I figured I'd put it here for the amusement of others. Comments will be screened. I will eventually reveal the correct answer, but it may be a few months. :-) And now for the puzzle itself:

What is the next number in this sequence?

  • 10
  • 11
  • 12
  • 13
  • 14
  • 15
  • 16
  • 17
  • 20
  • 22
  • 24
  • 31
  • 100
  • 121

Syndicated 2009-06-14 09:08:24 (Updated 2009-06-14 09:09:35) from Lover of Ideas

What I've been up to for the past few days

Well, actually, a whole lot of stuff, including spending some time with [info]klicrai and someone who tends to go by Crymerci online, but doesn't have an active LJ.

But, the topic of this LJ entry is the work I've been doing on creating a nice C++ interface for Skein, Bruce Schneier and friends entry into the NIST SHA-3 competition.

Anyway, I'm basing my work on the code in their NIST submission. And, as I said before, it's a nice C++ wrapper for Skein that attempts to give access to all of Skein's nifty features that are in excess of the NIST requirements. It's a hash function, it's a PRNG, it's a MAC algorithm! No, it's Skein!

One kind of gets the impression that Bruce and company are miffed by the fact that Rijndael was chosen over Twofish for the AES competition. And their response was to create a new algorithm that was faster, probably more secure, inordinately flexible and impossible to level the "it's too complicated to analyze effectively" criticism against.

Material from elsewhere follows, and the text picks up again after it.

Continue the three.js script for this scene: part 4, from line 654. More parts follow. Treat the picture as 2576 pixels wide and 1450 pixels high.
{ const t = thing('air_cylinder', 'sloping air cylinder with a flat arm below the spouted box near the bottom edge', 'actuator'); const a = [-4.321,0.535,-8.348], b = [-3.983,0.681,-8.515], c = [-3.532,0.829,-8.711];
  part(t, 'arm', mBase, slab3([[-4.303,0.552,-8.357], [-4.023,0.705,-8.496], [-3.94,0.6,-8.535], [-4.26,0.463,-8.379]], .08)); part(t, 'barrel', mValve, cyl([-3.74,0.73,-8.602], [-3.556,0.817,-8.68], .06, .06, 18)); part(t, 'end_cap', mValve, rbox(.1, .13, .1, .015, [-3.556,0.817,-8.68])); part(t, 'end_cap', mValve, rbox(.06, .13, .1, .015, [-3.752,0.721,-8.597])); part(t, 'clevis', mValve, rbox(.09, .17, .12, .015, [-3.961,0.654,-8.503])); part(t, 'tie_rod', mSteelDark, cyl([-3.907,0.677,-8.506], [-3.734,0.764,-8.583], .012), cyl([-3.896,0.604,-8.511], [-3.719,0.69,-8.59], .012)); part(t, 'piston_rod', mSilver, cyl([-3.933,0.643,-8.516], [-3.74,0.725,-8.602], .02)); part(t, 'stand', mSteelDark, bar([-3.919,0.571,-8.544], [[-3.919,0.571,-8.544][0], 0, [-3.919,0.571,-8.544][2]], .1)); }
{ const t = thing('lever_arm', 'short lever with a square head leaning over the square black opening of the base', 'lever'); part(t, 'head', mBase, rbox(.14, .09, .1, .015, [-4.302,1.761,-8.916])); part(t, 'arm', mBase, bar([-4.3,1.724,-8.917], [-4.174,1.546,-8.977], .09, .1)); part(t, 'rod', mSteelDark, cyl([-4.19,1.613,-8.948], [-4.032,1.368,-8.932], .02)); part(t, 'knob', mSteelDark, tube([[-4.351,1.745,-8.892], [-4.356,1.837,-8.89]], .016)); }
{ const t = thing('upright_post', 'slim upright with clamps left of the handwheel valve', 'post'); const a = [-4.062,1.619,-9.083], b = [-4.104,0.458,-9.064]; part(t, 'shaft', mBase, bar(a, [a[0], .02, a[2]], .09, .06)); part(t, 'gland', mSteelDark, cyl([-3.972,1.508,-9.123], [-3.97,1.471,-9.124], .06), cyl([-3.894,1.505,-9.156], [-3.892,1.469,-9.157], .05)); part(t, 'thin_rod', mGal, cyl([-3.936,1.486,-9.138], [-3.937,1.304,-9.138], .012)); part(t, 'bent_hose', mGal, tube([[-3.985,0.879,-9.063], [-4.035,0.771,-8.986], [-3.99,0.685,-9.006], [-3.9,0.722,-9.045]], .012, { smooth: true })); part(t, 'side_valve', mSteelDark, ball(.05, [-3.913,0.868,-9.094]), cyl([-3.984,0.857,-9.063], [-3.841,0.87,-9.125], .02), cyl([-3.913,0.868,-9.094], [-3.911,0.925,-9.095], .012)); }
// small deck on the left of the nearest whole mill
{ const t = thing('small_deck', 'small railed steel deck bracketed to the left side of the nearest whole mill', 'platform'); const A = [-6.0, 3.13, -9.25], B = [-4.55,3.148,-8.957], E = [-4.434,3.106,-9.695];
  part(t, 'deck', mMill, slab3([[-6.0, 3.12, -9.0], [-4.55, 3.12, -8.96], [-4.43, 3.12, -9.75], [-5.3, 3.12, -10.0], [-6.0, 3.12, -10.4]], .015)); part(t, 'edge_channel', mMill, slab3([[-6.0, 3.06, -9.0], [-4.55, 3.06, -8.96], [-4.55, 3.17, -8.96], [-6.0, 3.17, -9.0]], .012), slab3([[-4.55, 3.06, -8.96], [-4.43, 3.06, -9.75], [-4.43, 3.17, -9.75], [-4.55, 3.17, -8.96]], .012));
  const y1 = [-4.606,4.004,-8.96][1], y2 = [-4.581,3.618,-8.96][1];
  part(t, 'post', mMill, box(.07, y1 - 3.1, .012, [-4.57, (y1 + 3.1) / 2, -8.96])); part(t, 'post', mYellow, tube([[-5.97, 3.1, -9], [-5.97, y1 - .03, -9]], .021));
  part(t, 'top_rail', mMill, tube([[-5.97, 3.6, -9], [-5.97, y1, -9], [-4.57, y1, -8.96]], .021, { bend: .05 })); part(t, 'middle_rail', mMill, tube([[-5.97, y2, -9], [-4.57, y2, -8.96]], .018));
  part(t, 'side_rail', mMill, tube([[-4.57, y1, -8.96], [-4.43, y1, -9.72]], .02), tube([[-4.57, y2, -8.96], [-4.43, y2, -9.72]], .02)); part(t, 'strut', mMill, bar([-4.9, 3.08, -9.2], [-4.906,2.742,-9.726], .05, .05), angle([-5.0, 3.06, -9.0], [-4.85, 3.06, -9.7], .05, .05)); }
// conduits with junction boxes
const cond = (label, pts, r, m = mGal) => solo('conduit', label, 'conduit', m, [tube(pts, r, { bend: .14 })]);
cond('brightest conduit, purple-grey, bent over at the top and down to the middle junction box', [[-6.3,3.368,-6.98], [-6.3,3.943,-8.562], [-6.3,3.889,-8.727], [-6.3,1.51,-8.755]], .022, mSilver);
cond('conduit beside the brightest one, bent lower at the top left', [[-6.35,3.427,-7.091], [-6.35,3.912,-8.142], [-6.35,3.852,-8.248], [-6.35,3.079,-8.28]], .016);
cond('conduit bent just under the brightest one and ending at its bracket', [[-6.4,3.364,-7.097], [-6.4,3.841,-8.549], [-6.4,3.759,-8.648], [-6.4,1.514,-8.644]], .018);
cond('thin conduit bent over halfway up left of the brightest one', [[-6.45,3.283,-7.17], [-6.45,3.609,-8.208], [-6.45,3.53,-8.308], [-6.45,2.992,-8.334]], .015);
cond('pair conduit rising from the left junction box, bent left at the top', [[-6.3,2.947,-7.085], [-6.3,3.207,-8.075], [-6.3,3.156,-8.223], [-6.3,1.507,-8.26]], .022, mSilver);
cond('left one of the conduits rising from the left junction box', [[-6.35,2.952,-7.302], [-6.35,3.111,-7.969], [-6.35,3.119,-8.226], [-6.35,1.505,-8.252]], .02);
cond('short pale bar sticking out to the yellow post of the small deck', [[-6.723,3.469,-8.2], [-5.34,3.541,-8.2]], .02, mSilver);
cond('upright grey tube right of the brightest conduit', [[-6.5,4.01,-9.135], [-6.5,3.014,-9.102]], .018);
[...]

That criticism was one of the reasons Twofish wasn't selected in the AES competition.

Syndicated 2009-05-24 01:36:58 from Lover of Ideas

Statistical patterns in primes

There is an interesting new result showing that the distribution of prime numbers obeys a modified version of Benford's Law. The result also shows that another sequence who's distribution is somehow fundamentally related to the distribution of primes, the 0s of the Reimann zeta function.

It is my feeling that results like this do not strongly affect the usefulness of prime number based cryptography algorithms like RSA. But this is just a guess on my part. Does anybody have a more definitive answer?